Mr. Abram went to the University of Georgia, and when his Rhodes Scholarship was deferred because of the outbreak of World War II he moved north to the University of Chicago Law School. He returned to Atlanta to begin his legal career. The job he wanted was at the firm now known as King & Spalding, where former Attorney General Griffin B. Bell and the Presidential adviser Charles G. Kirbo now work, but it had never hired a Jew and apparently was not about to change for him.

Mr. Abram writes that one goal -overturning Georgia's ''county unit rule,'' which gave disproportionate weight to rural areas and thereby helped perpetuate segregationist rule - kept him in the South. When he persuaded a Federal court in 1962 that the system was unconstitutional he was ready to move on, and he took his family to New York. He joined the law firm of Paul, Weiss, Rifkind, Wharton & Garrison, where, except for a two-year term as president of Brandeis University in Waltham, Mass., he has remained since, flirting with public office, serving as president of the American Jewish Committee, and heading the Moreland Commission investigation of New York's scandal-ridden nursing home industry.

Mr. Abram seems to have left much of his introspection and fallibility back in Fitzgerald. In ''The Day is Short'' the humility is even shorter; the world it recreates is populated with benighted, weak-kneed, dishonest people, a world in which his is often the only rational, principled voice.

After helping to overturn Georgia's county unit rule, he tells his wife: ''Now, if I die tomorrow, my epitaph can read: 'He restored democracy to Georgia.' '' Though handicapped by his ''irrepressible candor,'' he says, he could have been elected to Congress in Georgia, but only for a term. ''I would have voted my convictions, not necessarily the same as those of my constituency,'' he explains. He was the ''perfect candidate'' to head the American Jewish Committee, while ''part of me had done nothing for years except compile the right sort of resume'' for the presidency of Brandeis.

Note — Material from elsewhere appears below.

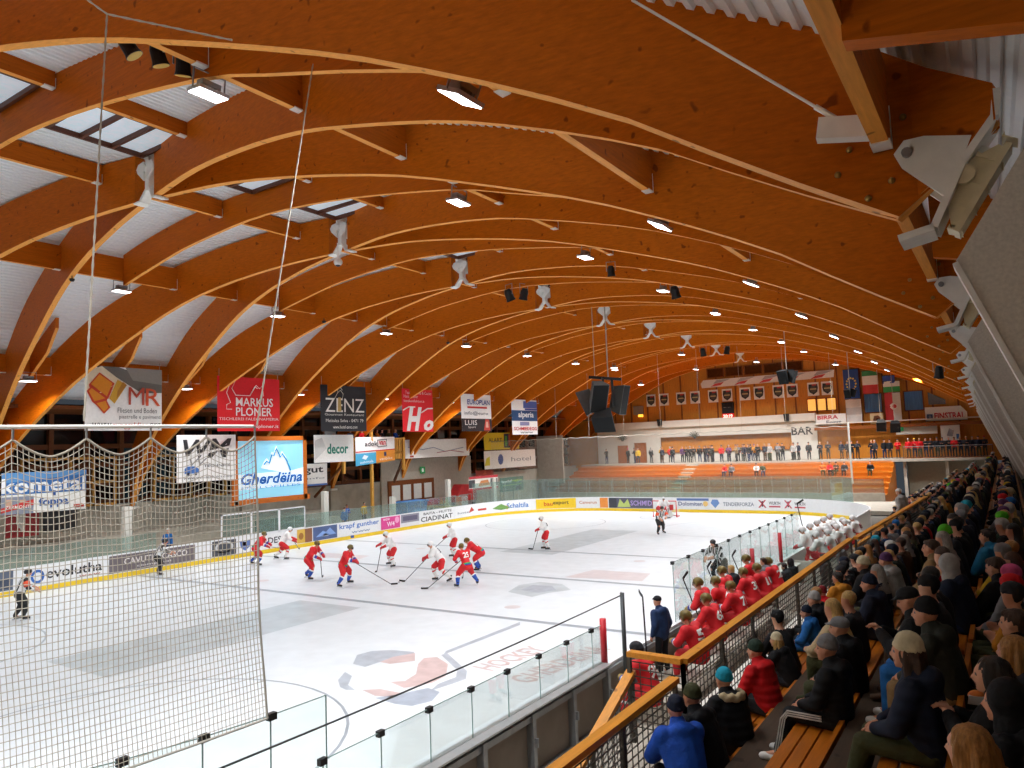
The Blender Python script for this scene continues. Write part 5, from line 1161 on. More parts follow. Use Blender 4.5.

Mr. Abram lasted at Brandeis only two turbulent years and places all the blame on those around him: his predecessor, Abram L. Sachar, who he says sought to undermine him, and ''conniving'' administrators, unprincipled faculty members and unappreciative black ''radicals.'' The only mistake he concedes to was of loving the institution both wisely and too well.

''My love of the academic ideal and my hatred for the barbarism which threatened it were passionate,'' he writes. ''Perhaps I believed too strongly in Brandeis; perhaps Brandeis needed a compromiser.''

In Mr. Abram's solipsistic universe, there are relatively few photons left over to illuminate most of the names he drops: John F. and Robert F. Kennedy, Lyndon B. Johnson, Hubert H. Humphrey, Martin Luther King Jr., David Ben-Gurion. He is extremely circumspect about the dissolution of his marriage of 30 years, and writes virtually nothing about his legal career at Paul, Weiss. ''The Day is Short'' contains references to only two cases he has tried in 20 years there. Both of them, incidentally, he won.